:: DATA

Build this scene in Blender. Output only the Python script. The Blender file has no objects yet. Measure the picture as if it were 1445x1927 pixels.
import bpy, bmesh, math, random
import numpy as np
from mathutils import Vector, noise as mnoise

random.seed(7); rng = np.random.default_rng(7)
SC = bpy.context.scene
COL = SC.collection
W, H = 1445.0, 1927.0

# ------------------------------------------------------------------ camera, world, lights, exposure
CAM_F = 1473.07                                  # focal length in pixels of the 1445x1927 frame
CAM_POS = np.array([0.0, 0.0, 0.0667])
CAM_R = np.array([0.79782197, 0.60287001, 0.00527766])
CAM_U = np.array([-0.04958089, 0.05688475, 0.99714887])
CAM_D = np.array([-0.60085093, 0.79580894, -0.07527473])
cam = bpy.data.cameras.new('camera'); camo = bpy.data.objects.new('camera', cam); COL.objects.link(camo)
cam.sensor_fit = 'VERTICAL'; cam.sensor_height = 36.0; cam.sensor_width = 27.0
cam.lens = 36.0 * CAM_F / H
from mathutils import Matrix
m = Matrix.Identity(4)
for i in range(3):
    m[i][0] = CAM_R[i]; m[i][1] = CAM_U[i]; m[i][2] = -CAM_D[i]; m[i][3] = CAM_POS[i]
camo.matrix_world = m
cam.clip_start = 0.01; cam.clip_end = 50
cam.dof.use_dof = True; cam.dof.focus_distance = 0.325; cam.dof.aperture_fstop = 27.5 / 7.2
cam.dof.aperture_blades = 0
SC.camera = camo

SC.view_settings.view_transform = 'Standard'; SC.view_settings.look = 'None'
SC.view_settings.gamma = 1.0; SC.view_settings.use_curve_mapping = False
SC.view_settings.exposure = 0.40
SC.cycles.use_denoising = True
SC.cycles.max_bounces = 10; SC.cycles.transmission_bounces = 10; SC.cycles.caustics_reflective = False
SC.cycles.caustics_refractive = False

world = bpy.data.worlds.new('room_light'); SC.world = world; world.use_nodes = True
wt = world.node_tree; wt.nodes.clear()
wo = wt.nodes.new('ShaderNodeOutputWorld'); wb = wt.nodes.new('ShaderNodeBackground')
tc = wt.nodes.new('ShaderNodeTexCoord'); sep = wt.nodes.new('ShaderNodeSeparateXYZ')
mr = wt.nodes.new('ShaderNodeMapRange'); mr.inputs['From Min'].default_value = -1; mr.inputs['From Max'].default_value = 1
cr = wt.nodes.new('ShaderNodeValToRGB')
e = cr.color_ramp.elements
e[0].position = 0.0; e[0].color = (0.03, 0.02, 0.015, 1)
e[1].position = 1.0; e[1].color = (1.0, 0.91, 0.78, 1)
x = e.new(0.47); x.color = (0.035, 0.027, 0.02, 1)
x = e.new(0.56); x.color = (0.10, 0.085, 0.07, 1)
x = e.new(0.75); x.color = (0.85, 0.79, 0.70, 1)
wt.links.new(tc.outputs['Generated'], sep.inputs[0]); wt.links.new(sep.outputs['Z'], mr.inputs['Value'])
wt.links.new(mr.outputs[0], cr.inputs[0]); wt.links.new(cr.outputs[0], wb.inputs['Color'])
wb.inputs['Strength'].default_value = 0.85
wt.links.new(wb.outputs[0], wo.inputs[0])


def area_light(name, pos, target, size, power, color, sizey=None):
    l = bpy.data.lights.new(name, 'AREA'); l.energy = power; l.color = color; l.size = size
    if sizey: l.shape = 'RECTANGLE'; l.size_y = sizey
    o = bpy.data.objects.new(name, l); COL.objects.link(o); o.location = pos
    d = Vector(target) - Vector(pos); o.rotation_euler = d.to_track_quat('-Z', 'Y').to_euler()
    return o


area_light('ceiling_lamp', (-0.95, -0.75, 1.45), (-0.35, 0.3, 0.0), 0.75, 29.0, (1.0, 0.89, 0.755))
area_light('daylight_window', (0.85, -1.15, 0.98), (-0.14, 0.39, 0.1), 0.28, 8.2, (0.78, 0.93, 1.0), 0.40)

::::

WRITTEN EXERCISE:
From the first line of the data above to the line holding "W, H = 1445.0, 1927.0", reproduce each line exactly; emit no other lines.

REPLY TO THE EXERCISE:
Build this scene in Blender. Output only the Python script. The Blender file has no objects yet. Measure the picture as if it were 1445x1927 pixels.
import bpy, bmesh, math, random
import numpy as np
from mathutils import Vector, noise as mnoise

random.seed(7); rng = np.random.default_rng(7)
SC = bpy.context.scene
COL = SC.collection
W, H = 1445.0, 1927.0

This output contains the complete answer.